Our center of gravity is intentional eclecticism with initiatory depth. We’re Wicca-literate, folk-aware, and mythically minded, building a shared spiritual technology that emphasizes what is tested, what is ethical, and what deepens relationship: to the land, to seasonal and lunar cycles, to spirits (with discernment), and to one another. The goal is not a pile of borrowed aesthetics, but a stable and maturing current—one that teaches through thresholds, returnings, and embodied practice over time.
Where to read more: About Us
Note: “Where it’s found” is a qualitative snapshot meant to help newcomers gauge visibility and access.

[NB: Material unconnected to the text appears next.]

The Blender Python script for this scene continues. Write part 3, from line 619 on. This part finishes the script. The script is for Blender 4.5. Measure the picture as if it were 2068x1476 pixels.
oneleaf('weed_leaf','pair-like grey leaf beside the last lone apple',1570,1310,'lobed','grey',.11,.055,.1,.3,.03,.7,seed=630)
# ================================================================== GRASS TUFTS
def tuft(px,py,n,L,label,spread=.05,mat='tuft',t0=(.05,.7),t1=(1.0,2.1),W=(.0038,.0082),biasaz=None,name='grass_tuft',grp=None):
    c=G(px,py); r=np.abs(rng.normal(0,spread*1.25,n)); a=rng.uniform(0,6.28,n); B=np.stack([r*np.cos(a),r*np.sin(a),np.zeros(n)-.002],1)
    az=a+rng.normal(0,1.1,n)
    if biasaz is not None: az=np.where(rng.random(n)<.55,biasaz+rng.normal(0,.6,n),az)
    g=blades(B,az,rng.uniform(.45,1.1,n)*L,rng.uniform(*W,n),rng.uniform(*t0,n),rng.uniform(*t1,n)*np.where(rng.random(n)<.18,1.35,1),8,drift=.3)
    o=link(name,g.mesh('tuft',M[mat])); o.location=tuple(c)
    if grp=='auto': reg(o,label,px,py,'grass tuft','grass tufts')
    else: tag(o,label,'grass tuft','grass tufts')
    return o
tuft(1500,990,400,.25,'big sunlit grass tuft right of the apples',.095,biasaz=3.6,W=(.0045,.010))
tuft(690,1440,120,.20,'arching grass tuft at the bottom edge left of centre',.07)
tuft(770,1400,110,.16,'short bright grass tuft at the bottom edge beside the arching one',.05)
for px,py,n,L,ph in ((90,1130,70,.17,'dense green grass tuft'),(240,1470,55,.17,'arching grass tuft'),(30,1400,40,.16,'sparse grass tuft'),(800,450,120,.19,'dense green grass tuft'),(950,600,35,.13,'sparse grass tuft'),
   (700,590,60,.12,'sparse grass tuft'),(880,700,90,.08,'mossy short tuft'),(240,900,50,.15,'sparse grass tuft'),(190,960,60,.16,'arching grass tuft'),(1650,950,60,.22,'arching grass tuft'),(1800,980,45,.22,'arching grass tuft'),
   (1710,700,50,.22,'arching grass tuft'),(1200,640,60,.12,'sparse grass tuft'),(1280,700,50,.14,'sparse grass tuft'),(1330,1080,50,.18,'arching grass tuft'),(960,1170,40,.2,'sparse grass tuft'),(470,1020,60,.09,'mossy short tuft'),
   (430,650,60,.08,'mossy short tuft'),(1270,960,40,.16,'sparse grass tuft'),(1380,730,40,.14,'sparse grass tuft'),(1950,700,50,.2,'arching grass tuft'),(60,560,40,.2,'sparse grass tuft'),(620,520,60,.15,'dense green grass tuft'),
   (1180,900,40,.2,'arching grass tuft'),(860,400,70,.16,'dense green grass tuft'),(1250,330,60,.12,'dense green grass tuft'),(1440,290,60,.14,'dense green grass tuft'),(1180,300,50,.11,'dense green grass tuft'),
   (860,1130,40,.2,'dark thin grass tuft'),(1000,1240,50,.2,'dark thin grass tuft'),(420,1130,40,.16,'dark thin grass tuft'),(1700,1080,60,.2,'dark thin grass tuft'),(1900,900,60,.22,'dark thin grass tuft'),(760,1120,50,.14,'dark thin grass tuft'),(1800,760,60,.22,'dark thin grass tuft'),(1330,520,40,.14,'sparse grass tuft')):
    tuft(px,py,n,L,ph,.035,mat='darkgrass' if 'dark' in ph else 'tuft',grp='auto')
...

It varies by region and community.

Witchcraft is not a single road but a landscape. Every tradition is a language for describing relationship — to land, spirit, community, and the interior life of the practitioner. No table can contain it completely, and no map replaces walking. The purpose of comparison is not to rank paths, but to give seekers vocabulary and orientation so they can step forward with clearer eyes.
At the Coven of the Veiled Moon, part of our work is transparency and education. The information here is presented honestly, from our coven’s lens and experience, shaped by the traditions we have studied and practiced. It is not offered as final authority, but as a framework for understanding — a set of landmarks meant to support discernment rather than dictate belief.
Ultimately, the craft is lived. Each practitioner decides what resonates, what endures, and what becomes part of their working life. Our hope is simply to make the terrain more navigable: to reduce confusion, preserve nuance, and encourage thoughtful engagement with traditions that deserve to be approached with care. The path is yours. We’re here to help light the crossroads.